Ecuador:

Reflections on the Constituent Assembly

En Marcha

If there is a textbook example of how neo-liberalism can destroy a country. it is Ecuador. Over the last decade five presidents have attempted to stabilise the economy and ease the restless masses. But the economic crisis just deepens. In January of 2000 the Confederation of Indigenous Nationalities of Ecuador and other groups called for a mobilisation of the country’s indigenous population to protest the dollarisation of the economy, the policies of privatisation and other aspects of neo-liberalism. Tens of thousands took to the streets of the capital, Quito, and were joined by many workers and even disgruntled members of the military. The protest became an uprising and the government of Eduardo Mahuad was overthrown and replaced by a three-man revolutionary committee. The popular government lasted a little more than a day but brought to the world stage the gravity of the consequences of the policies imposed by the US and its hit-men in the IMF/World Bank.

Today president Rafael Correa, who defines himself as a socialist, is attempting to continue that revolution by carrying out his campaign promise to celebrate a Constitutional Assembly in order to create a new republic in which the working masses would have more representation and a greater share of the wealth. In last year’s elections Correa easily defeated his opponent, the richest man in the country, but is now encountering resistance by Ecuador’s ruling elite to his project of empowering the masses. But that elite apparently is not aware that the Constituent Assembly may just be the last opportunity for peaceful change that the country’s poor and working people will grant them.

Daniel Vila

We revolutionaries are clear that the class struggle will be reflected within the Native, Sovereign and Popular Constituent Assembly, where the lackeys of imperialism and the big financial, exporting, industrial and commercial bourgeoisie on the one hand; and the proletariat, the working classes and the exploited, on the other hand will try to make use of a new Political Constitution, starting from completely antagonistic premises.

The representatives of the ruling classes will go to the Assembly under the slogan of perpetuating the status quo, and thus continuing to enjoying the illegal and immoral wealth that they have now. They will defend sacrosanct private property tooth and nail; they will try to continue totally controlling the means of production.
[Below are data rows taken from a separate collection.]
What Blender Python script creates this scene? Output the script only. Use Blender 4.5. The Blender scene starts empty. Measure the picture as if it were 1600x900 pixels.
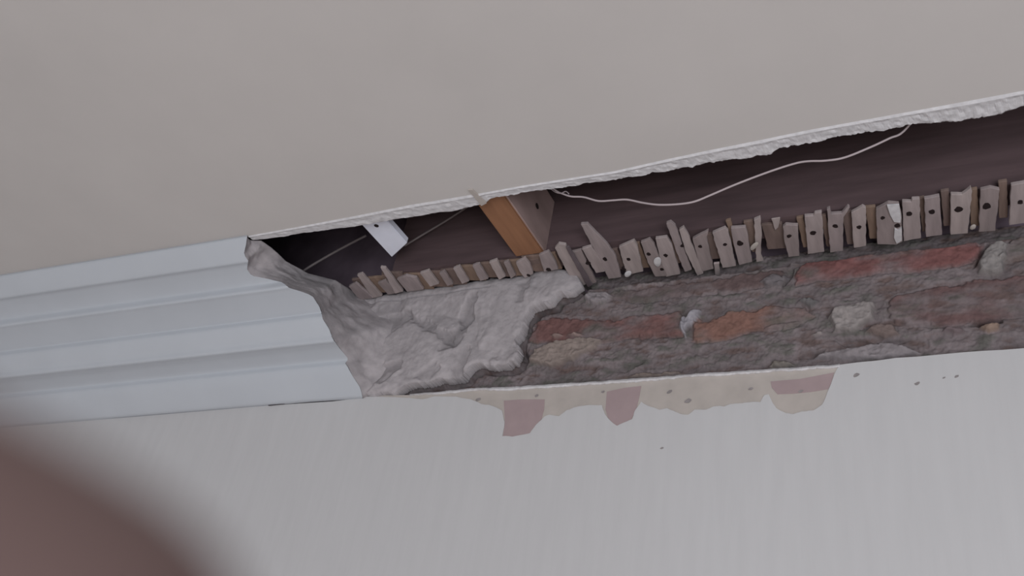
import bpy, bmesh, math, random
import numpy as np
from mathutils import Vector, Matrix
C = bpy.context.scene.collection
random.seed(7)
F = 1327.0
def nrm(v):
    v = np.array(v, float); return v/np.linalg.norm(v)
# camera orientation from the three vanishing points (world X along the wall, Y into the wall, Z up)
AX = nrm([2655, -333, -1327]); AY = nrm([790, 1010, 1327]); AZ = nrm(np.cross(AX, AY)); AY = np.cross(AZ, AX)
R3 = np.stack([AX, AY, AZ])
EYE = 1.75                                   # camera height over the floor
def ray(x, y): return R3 @ np.array([x-800, y-450, F])
def up(p): return Vector((p[0], p[1], p[2]+EYE))
def onY(x, y, D): r = ray(x, y); return up(r*D/r[1])
def onZ(x, y, H): r = ray(x, y); return up(r*H/r[2])
def proj(P):
    c = R3.T @ np.array([P[0], P[1], P[2]-EYE]); return 800+F*c[0]/c[2], 450+F*c[1]/c[2]
DB = 1.100                                   # brick face
k = ray(1600, 352); HL = DB*k[2]/k[1]        # underside of the laths
DW = DB-0.015                                # plastered wall face
HC = HL-0.012                                # ceiling face

# ---------------------------------------------------------------- camera, world, lights
cam = bpy.data.cameras.new('camera'); co = bpy.data.objects.new('camera', cam); C.objects.link(co)
cam.sensor_width = 36; cam.lens = F/1600*36; cam.clip_start = 0.001; cam.clip_end = 60
r = R3[:, 0]; d = R3[:, 1]; fw = R3[:, 2]
co.matrix_world = Matrix(((r[0], -d[0], -fw[0], 0), (r[1], -d[1], -fw[1], 0), (r[2], -d[2], -fw[2], EYE), (0, 0, 0, 1)))
cam.dof.use_dof = True; cam.dof.focus_distance = 1.28; cam.dof.aperture_fstop = 9.5
sc = bpy.context.scene; sc.camera = co
sc.view_settings.view_transform = 'Standard'; sc.view_settings.look = 'None'
sc.view_settings.gamma = 1; sc.view_settings.use_curve_mapping = False; sc.view_settings.exposure = 0.0
w = bpy.data.worlds.new('world'); sc.world = w; w.use_nodes = True
w.node_tree.nodes['Background'].inputs[0].default_value = (0.93, 0.95, 1.0, 1)
w.node_tree.nodes['Background'].inputs[1].default_value = 0.59
def area(name, loc, target, sx, sy, power, col):
    l = bpy.data.lights.new(name, 'AREA'); l.shape = 'RECTANGLE'; l.size = sx; l.size_y = sy; l.energy = power; l.color = col
    o = bpy.data.objects.new(name, l); C.objects.link(o); o.location = loc
    o.rotation_euler = (Vector(target)-Vector(loc)).to_track_quat('-Z', 'Y').to_euler(); return o
area('window_daylight', (1.15, -1.9, 0.70), (0.15, 0.9, 2.5), 1.6, 1.4, 63, (0.92, 0.95, 1.0))

# ---------------------------------------------------------------- helpers
def srgb(r, g, b):
    f = lambda c: (c/255/12.92 if c/255 <= .04045 else ((c/255+.055)/1.055)**2.4)
    return (f(r), f(g), f(b), 1)
def mat(name, col, rough=.85, nscale=30, var=.12, bump=.15, stretch=(1, 1, 1), attr=False, dist=.002):
    m = bpy.data.materials.new(name); m.use_nodes = True; nt = m.node_tree; N = nt.nodes; L = nt.links
    b = N['Principled BSDF']; b.inputs['Roughness'].default_value = rough
    b.inputs['Specular IOR Level'].default_value = .25
    tc = N.new('ShaderNodeTexCoord'); mp = N.new('ShaderNodeMapping'); mp.inputs['Scale'].default_value = stretch
    nz = N.new('ShaderNodeTexNoise'); nz.inputs['Scale'].default_value = nscale; nz.inputs['Detail'].default_value = 6
    L.new(tc.outputs['Object'], mp.inputs['Vector']); L.new(mp.outputs[0], nz.inputs['Vector'])
    rp = N.new('ShaderNodeMapRange'); rp.inputs[1].default_value = .3; rp.inputs[2].default_value = .7
    rp.inputs[3].default_value = 1-var; rp.inputs[4].default_value = 1+var
    L.new(nz.outputs[0], rp.inputs[0])
    mx = N.new('ShaderNodeVectorMath'); mx.operation = 'SCALE'
    if attr:
        a = N.new('ShaderNodeAttribute'); a.attribute_name = 'Col'; L.new(a.outputs['Color'], mx.inputs[0])
    else:
        mx.inputs[0].default_value = col[:3]
    L.new(rp.outputs[0], mx.inputs['Scale']); L.new(mx.outputs[0], b.inputs['Base Color'])
    bp = N.new('ShaderNodeBump'); bp.inputs['Strength'].default_value = bump; bp.inputs['Distance'].default_value = dist
    L.new(nz.outputs[0], bp.inputs['Height']); L.new(bp.outputs[0], b.inputs['Normal'])
    return m
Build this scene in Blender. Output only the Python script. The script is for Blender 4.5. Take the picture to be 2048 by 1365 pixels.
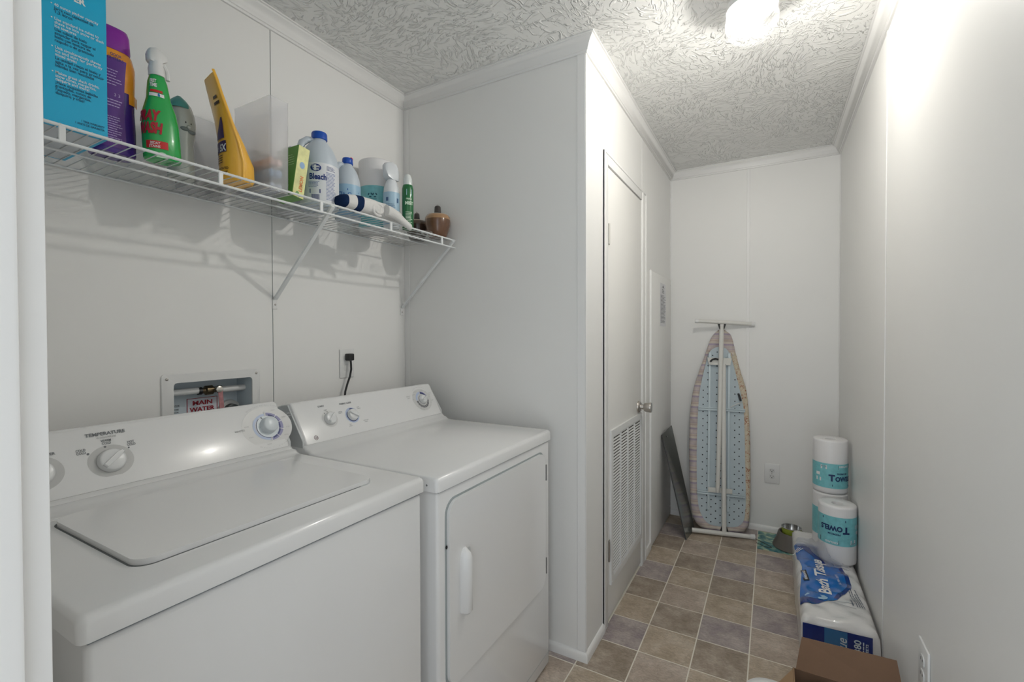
import bpy, bmesh, math, random
from mathutils import Vector, Matrix, noise
PI = math.pi
random.seed(5)
for _o in list(bpy.data.objects):
    bpy.data.objects.remove(_o)
SC = bpy.context.scene
COL = SC.collection
R = math.radians

# ------------------------------------------------------------------ camera
CAMH = 1.2941
yaw, pitch, roll = 0.5133, 0.0142, 0.0027
fw = Vector((-math.sin(yaw), math.cos(yaw), 0)); rt = Vector((math.cos(yaw), math.sin(yaw), 0)); dn = Vector((0, 0, -1))
f2 = fw*math.cos(pitch) + dn*math.sin(pitch); d2 = -fw*math.sin(pitch) + dn*math.cos(pitch)
r3 = rt*math.cos(roll) + d2*math.sin(roll); d3 = -rt*math.sin(roll) + d2*math.cos(roll)
cam = bpy.data.cameras.new('camera'); cam_o = bpy.data.objects.new('camera', cam); COL.objects.link(cam_o)
cam.sensor_width = 36; cam.lens = 922.128/2048*36; cam.clip_start = 0.01
m = Matrix.Identity(4)
for i in range(3):
    m[i][0] = r3[i]; m[i][1] = -d3[i]; m[i][2] = -f2[i]
m[2][3] = CAMH
cam_o.matrix_world = m
SC.camera = cam_o
# ------------------------------------------------------------------ light and exposure
W = bpy.data.worlds.new('world'); SC.world = W; W.use_nodes = True
W.node_tree.nodes['Background'].inputs[0].default_value = (0.88, 0.94, 1.0, 1)
W.node_tree.nodes['Background'].inputs[1].default_value = 0.90
def area(name, loc, rot, sx, sy, power, col):
    l = bpy.data.lights.new(name, 'AREA'); l.shape = 'RECTANGLE'; l.size = sx; l.size_y = sy; l.energy = power; l.color = col
    o = bpy.data.objects.new(name, l); COL.objects.link(o); o.location = loc; o.rotation_euler = rot
    return o
# added unseen fill light, well behind the doorway in which the camera stands
area('added_fill_light', (-0.25, -2.1, 1.15), (R(98), 0, 0), 2.4, 2.0, 13, (0.86, 0.94, 1.0))
LAMP = 10.5            # power of the ceiling lamp in watts of light
SC.view_settings.view_transform = 'Standard'
SC.view_settings.look = 'None'
SC.view_settings.gamma = 1
SC.view_settings.use_curve_mapping = False
SC.view_settings.exposure = 0.64

# ------------------------------------------------------------------ helpers
def lin(c):
    return tuple((v/12.92 if v <= 0.04045 else ((v+0.055)/1.055)**2.4) for v in c)
def hexc(h):
    h = h.lstrip('#'); return lin([int(h[i:i+2], 16)/255 for i in (0, 2, 4)])
MATS = {}
def mat(name, color, rough=0.5, metal=0.0, coat=0.0, var=0.0, vscale=6.0, bump=0.0, bscale=60.0, alpha=1.0, trans=0.0, emit=None, es=0.0, spec=0.5, bdist=0.001):
    if name in MATS: return MATS[name]
    M = bpy.data.materials.new(name); M.use_nodes = True
    nt = M.node_tree; b = nt.nodes['Principled BSDF']
    c = hexc(color) if isinstance(color, str) else color
    b.inputs['Base Color'].default_value = (*c, 1); b.inputs['Roughness'].default_value = rough
    b.inputs['Metallic'].default_value = metal; b.inputs['Coat Weight'].default_value = coat
    b.inputs['Specular IOR Level'].default_value = spec
    b.inputs['Alpha'].default_value = alpha; b.inputs['Transmission Weight'].default_value = trans
    if emit: b.inputs['Emission Color'].default_value = (*emit, 1); b.inputs['Emission Strength'].default_value = es
    tc = nt.nodes.new('ShaderNodeTexCoord')
    if var > 0:
        n = nt.nodes.new('ShaderNodeTexNoise'); n.inputs['Scale'].default_value = vscale; n.inputs['Detail'].default_value = 5
        nt.links.new(tc.outputs['Object'], n.inputs['Vector'])
        mr = nt.nodes.new('ShaderNodeMapRange'); mr.inputs[1].default_value = 0.25; mr.inputs[2].default_value = 0.75
        mr.inputs[3].default_value = 1-var; mr.inputs[4].default_value = 1+var
        nt.links.new(n.outputs['Fac'], mr.inputs[0])
        mx = nt.nodes.new('ShaderNodeVectorMath'); mx.operation = 'SCALE'; mx.inputs[0].default_value = c
        nt.links.new(mr.outputs[0], mx.inputs['Scale']); nt.links.new(mx.outputs[0], b.inputs['Base Color'])
    if bump > 0:
        n = nt.nodes.new('ShaderNodeTexNoise'); n.inputs['Scale'].default_value = bscale; n.inputs['Detail'].default_value = 4
        nt.links.new(tc.outputs['Object'], n.inputs['Vector'])
        bp = nt.nodes.new('ShaderNodeBump'); bp.inputs['Strength'].default_value = bump; bp.inputs['Distance'].default_value = bdist
        nt.links.new(n.outputs['Fac'], bp.inputs['Height']); nt.links.new(bp.outputs[0], b.inputs['Normal'])
    MATS[name] = M
    return M

def obj(name, bm, m, parent=None, smooth=35, kind=None, label=None, cat=None, group=None, mats=None):
    me = bpy.data.meshes.new(name)
    bmesh.ops.recalc_face_normals(bm, faces=bm.faces[:])
    bm.to_mesh(me); bm.free()
    if mats:
        for x in mats: me.materials.append(x)
    else: me.materials.append(m)
    if smooth:
        me.shade_smooth(); me.set_sharp_from_angle(angle=R(smooth))
    o = bpy.data.objects.new(name, me); COL.objects.link(o)
    if parent is not None:
        o.parent = parent
        base = world_loc(parent)
        if base.length > 0: me.transform(Matrix.Translation(-base))
    if name in ('lettering', 'print', 'notice_print', 'badge', 'dial_tick', 'sheet_icon', 'white_patch', 'hinge_slot', 'slot', 'knockout_slot', 'contents', 'eyes', 'mullion', 'dial_ring'): kind = 'stuff'
    if kind: o['kind'] = kind
    if label: o['label'] = label
    if cat: o['category'] = cat
    if group: o['group'] = group
    return o
def world_loc(o):
    v = Vector((0, 0, 0))
    while o is not None:
        v = v + o.location; o = o.parent
    return v
def thing(name, label, cat, loc=(0, 0, 0), group=None, kind=None):
    o = bpy.data.objects.new(name, None); COL.objects.link(o); o.location = loc; o.empty_display_size = 0.05
    if kind: o['kind'] = kind
    else: o['label'] = label; o['category'] = cat
    if group: o['group'] = group
    return o
def B():
    return bmesh.new()
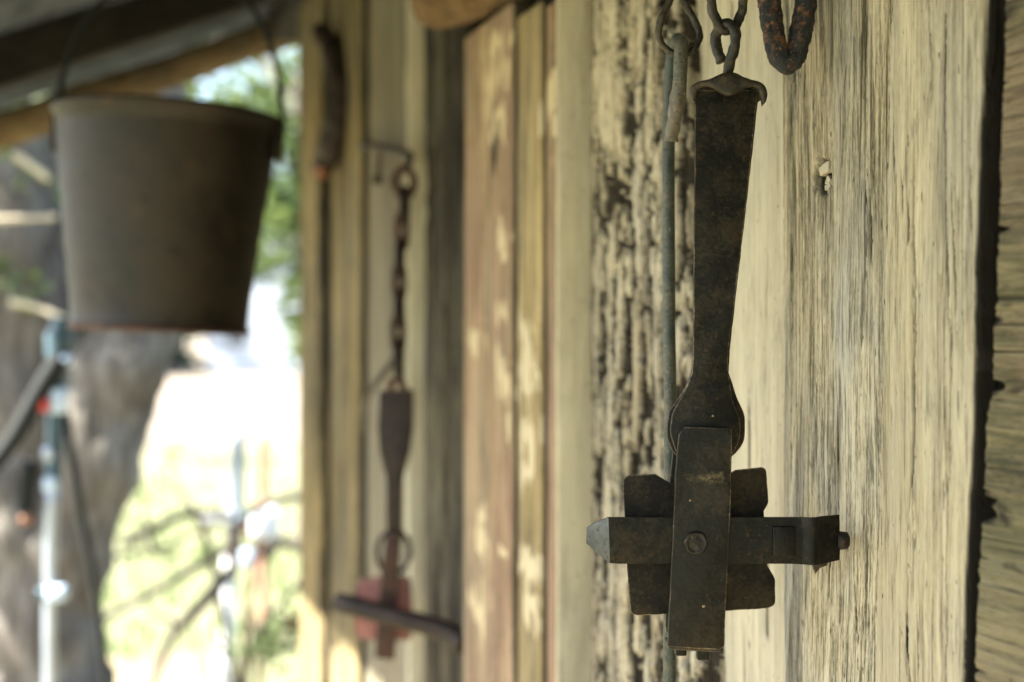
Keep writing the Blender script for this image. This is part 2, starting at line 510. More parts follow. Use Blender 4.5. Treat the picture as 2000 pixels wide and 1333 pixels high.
# near plank with the knot hole (in focus)
kS, kZ = S(1610, .014), zrow(345, depth(S(1610, .014), .024))
f0 = d_fibre(.0011, 1.)
def d_C(s, z, x):
    dy, wr, pa = f0(s, z, x)
    dy += .007 * math.sin(math.pi * max(0, min(1, x))) ** .7 - .004 + .002 * fbm(s * 9, 0, z * 3)
    q = math.hypot((s - kS) / .0115, (z - kZ) / .0115) + .35 * fbm(s * 300, 0, z * 200, 3)
    if q < 1.25:
        k = sstep(1.25, .55, q); dy -= .007 * k; wr = max(wr, k * .95)
    q2 = math.hypot((s - kS - .003) / .022, (z - kZ) / .035)
    if q2 < 1: dy -= .0012 * (1 - q2) * (1 + fbm(s * 300, 0, z * 14))
    st = fbm(s * 46 + 2, 5, z * 5.5, 4)
    if st > .48: wr = max(wr, (st - .48) * 1.3)
    return dy, wr, pa
cC = [(S(1575, .014), kZ - .12, kZ - .012, .0010, .003), (S(1648, .014), 1.27, 1.46, .0011, .003), (S(1560, .014), 1.2, 1.33, .0008, .002), (S(1690, .014), 1.5, 1.75, .0009, .002),
      (S(1625, .014), 1.33, 1.42, .0022, .003), (S(1545, .014), 1.5, 1.62, .0008, .002)]
rr = random.Random(5)
def checks(n, pa, pb, e):
    out = []
    for _ in range(n):
        c_ = S(rr.uniform(pa, pb), e); z_ = 1.5 + rr.uniform(-.25, .25); l_ = rr.uniform(.008, .05) * (1 + (rr.random() < .2) * 1.5)
        out.append((c_, z_ - l_ / 2, z_ + l_ / 2, rr.uniform(.0005, .0011), rr.uniform(.001, .003)))
    return out
cC += checks(46, 1520, 1735, .014)
slab(1516, 1742, .014, M['near'], ns=130, nz=420, disp=cracks(cC, d_C), seed=1, px0b=1520, px1b=1716, wander=.0016, label='grey tan plank with a knot hole')
# plank with long split beside the dark gap
f1 = d_fibre(.0012, 7., 70, 2.)
cB = [(S(1782, .018), 1.36, 1.66, .0014, .004), (S(1776, .018), 1.22, 1.40, .0016, .005), (S(1760, .018), 1.15, 1.32, .0010, .003), (S(1850, .018), 1.2, 1.75, .0006, .002), (S(1815, .018), 1.62, 1.76, .0008, .002)]
cB += checks(34, 1745, 1925, .018)
slab(1738, 1934, .018, M['edge'], ns=110, nz=380, disp=cracks(cB, f1), seed=2, px0b=1712, px1b=1882, rnd=.003, side_shade=1., wander=.003, label='yellowish plank with long splits beside the dark gap')
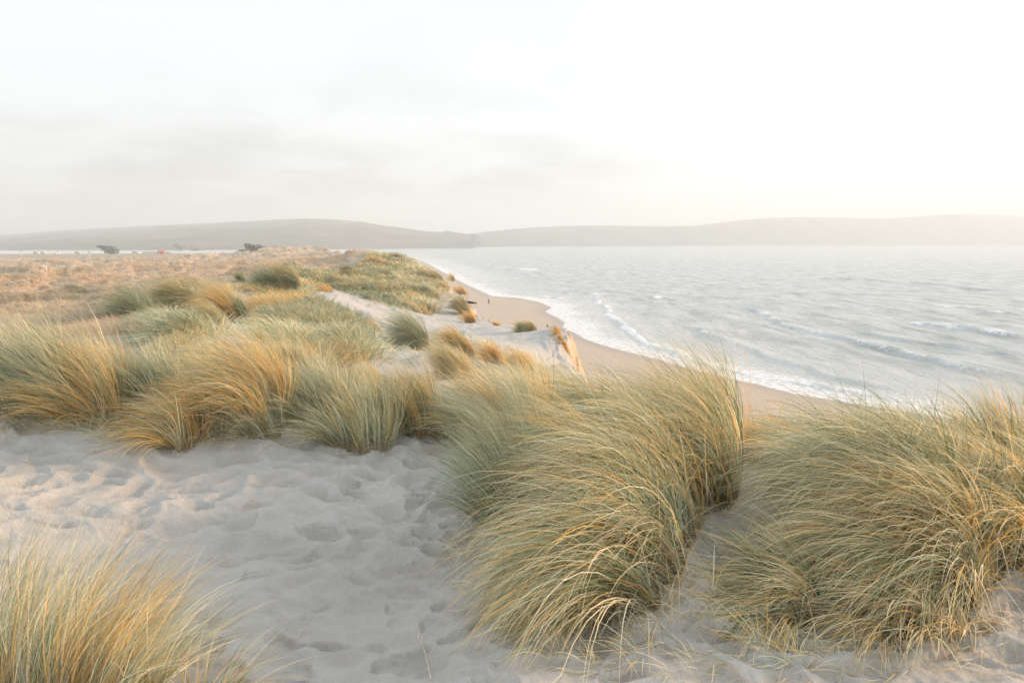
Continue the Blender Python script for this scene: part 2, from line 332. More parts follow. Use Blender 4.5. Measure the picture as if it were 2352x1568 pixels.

On the other hand, we the representatives of the working classes will take up this new challenge understanding that it is part of the social process that Ecuador is experiencing; where the idea of radical, urgent and necessary change is catching on more and more in the hearts and minds of the masses who, although they do not yet see the revolution as the only way out of the crisis, they understand that things are not going well as they are.

The simple fact that in the forums, plazas, markets, streets, buses, etc., there is an awareness of what happens every day on the national scene is a political blow for the bourgeoisie. Precisely popular participation in political life, this increase in the interest of our peoples in this discussion gives us an opportunity of spreading the proposals of the revolutionary left.

We do not blindly believe in the Constituent Assembly, since it will be convoked according to the existing legal norms, whose reason for existence is to guarantee the permanence of the rich in power; but that does not frighten us and again we will contend with the bourgeoisie and all its apparatus of power and corruption.

The Assembly is not everything, the structural problems (poverty, corruption, ignorance, illness, delinquency, alcoholism, migration, violence, discrimination, destruction of the ecosystem) are natural products of the capitalist system that rules in our society; they will continue to exist.

We revolutionaries should be sure of what we can do, acting correctly, to accelerate the process of social and national liberation; therefore it is opportune to reaffirm now the proposals that we have, related to all the spheres of life (economic, social, political, cultural, educational, gender, environmental, etc.) to transform Ecuador.

In effect, Plan A of the bourgeoisie is to play with legalisms, constitutional interpretations, manoeuvres and proposals among all their political parties as they are doing now; but we do not doubt for a moment that Nebot, Gutierrez and Noboa, are willing to set in motion Plan B, which consists in economic destabilisation, boycott of public services, manipulation of various sectors that are close to them and disinformation campaigns, with the aim of creating chaos and blaming this on the changes that are coming. To preserve their power, the ruling classes know no limits; therefore we should be prepared, when the time comes, to confront them in whatever battleground is necessary, leading the peoples of Ecuador in the decisive battles, which will define true social and national emancipation.